Uważam, że jeśli będę wystarczająco dobry, znajdę się w PGE Ekstralidze. Nie spieszy mi się - wierzę, że moja ciężka praca przyniesie efekty. Jeśli nie w przyszłym sezonie, to kiedyś na pewno się uda.
Jakie cele stawiasz sobie na kolejny sezon?
Chcę być najlepszą wersją siebie, dawać z siebie wszystko na każdym wyścigu i udowodnić swoją wartość na torze.
Wierzysz, że uda ci się zaprezentować na National Speedway Stadium w Manchesterze w którejś z dwóch rund Speedway Grand Prix?
To moje ogromne marzenie. Żałuję, że Grand Prix w Cardiff zostało odwołane, bo zawsze było wyjątkowym wydarzeniem. Grand Prix w Manchesterze też jest wspaniałe i mam nadzieję, że w 2025 roku uda mi się tam wystartować.
A co w ogóle sądzisz o tym, że odwołano turniej w Cardiff? Jesteś zaskoczony tym faktem?
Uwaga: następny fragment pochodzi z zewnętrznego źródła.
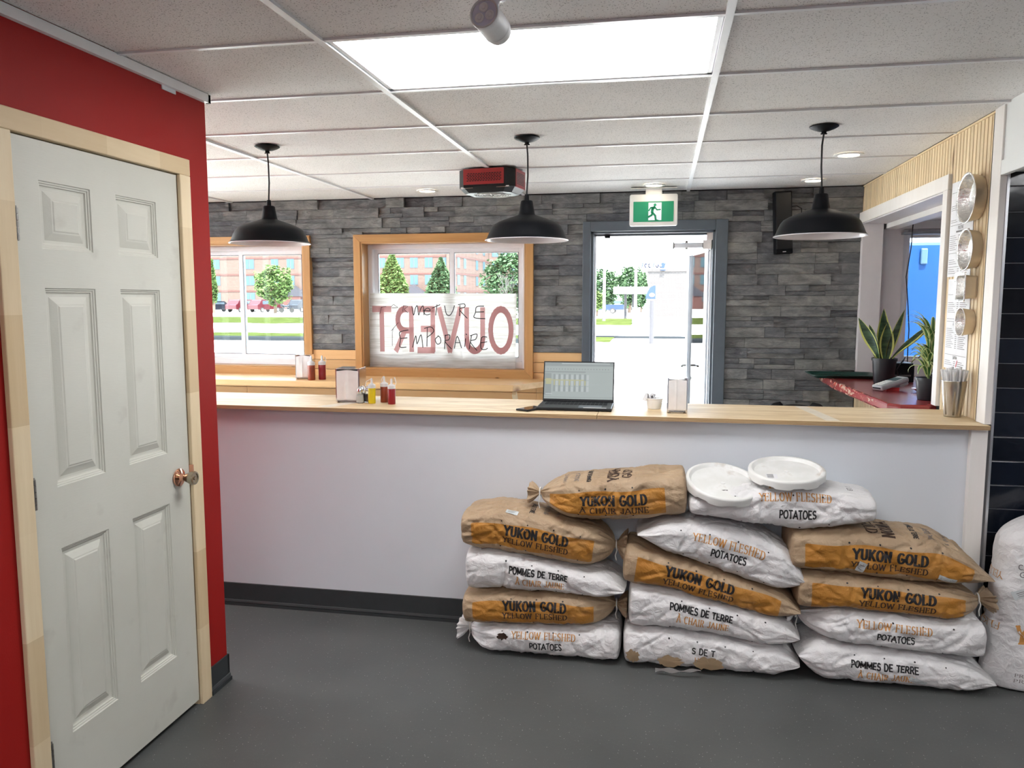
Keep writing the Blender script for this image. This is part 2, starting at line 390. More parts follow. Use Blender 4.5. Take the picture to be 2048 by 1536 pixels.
    br.inputs['Color1'].default_value = (.075, .050, .042, 1); br.inputs['Color2'].default_value = (.098, .066, .056, 1); br.inputs['Mortar'].default_value = (.11, .085, .077, 1)
    m.l(br.outputs['Color'], m.p.inputs['Base Color']); m.set(.9, 0, .1); M['brick'] = m.m
    M['brickdark'] = plain('dark brick course', (.065, .026, .022), .9); M['darktrim'] = plain('dark window frame', (.045, .05, .06), .5)
    m = N('reflecting pane'); m.color((.035, .075, .09)); m.set(.35, .0, .3); M['pane'] = m.m
    M['roofg'] = plain('grey shingle roof', (.022, .022, .030), .8)
    M['treeg'] = plain('tree leaves', (.085, .135, .045), .8, var=.45, nscale=.6, spec=.1); M['treed'] = plain('dark tree leaves', (.062, .11, .055), .8, var=.4, nscale=.6, spec=.1)
    M['bark'] = plain('bark', (.10, .07, .05), .9); M['deadwood'] = plain('bare grey branches', (.07, .068, .062), .9)
    M['carred'] = plain('red car paint', (.055, .006, .010), .25); M['carblue'] = plain('blue truck paint', (.006, .020, .065), .25); M['cardark'] = plain('dark car paint', (.008, .010, .016), .25)
    M['carwhite'] = plain('white car paint', (.1, .1, .1), .3); M['tyre'] = plain('tyre rubber', (.02, .02, .02), .8); M['carglass'] = plain('car window', (.05, .07, .09), .1)
    m = N('white painted brick'); br = m.n('ShaderNodeTexBrick'); m.l(m.obj((1, 1, 1), rot=(PI / 2, 0, 0)), br.inputs['Vector']); br.inputs['Scale'].default_value = 1.6
    br.inputs['Color1'].default_value = (.075, .073, .073, 1); br.inputs['Color2'].default_value = (.095, .093, .092, 1); br.inputs['Mortar'].default_value = (.055, .05, .05, 1)
    m.l(br.outputs['Color'], m.p.inputs['Base Color']); m.set(.9, 0, .1); M['whitebrick'] = m.m
    M['bluesign'] = plain('blue sign', (.006, .022, .11), .4); M['pole'] = plain('grey pole', (.030, .030, .036), .6); M['woodpole'] = plain('weathered pole', (.11, .105, .10), .9)
    M['bluebox'] = plain('blue container paint', (.0035, .034, .125), .4, spec=.2, var=.15, nscale=.9)
mk_materials()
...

Zdecydowanie. Cardiff było wyjątkowe, więc brak tych zawodów to duża strata.
Czego ci życzyć na nadchodzący sezon?
Odnowionego Toma Brennana, który będzie walczył na najwyższym poziomie i stale robił postępy. Każdego roku udaje mi się trochę poprawić, i mam nadzieję, że 2025 rok nie będzie inny.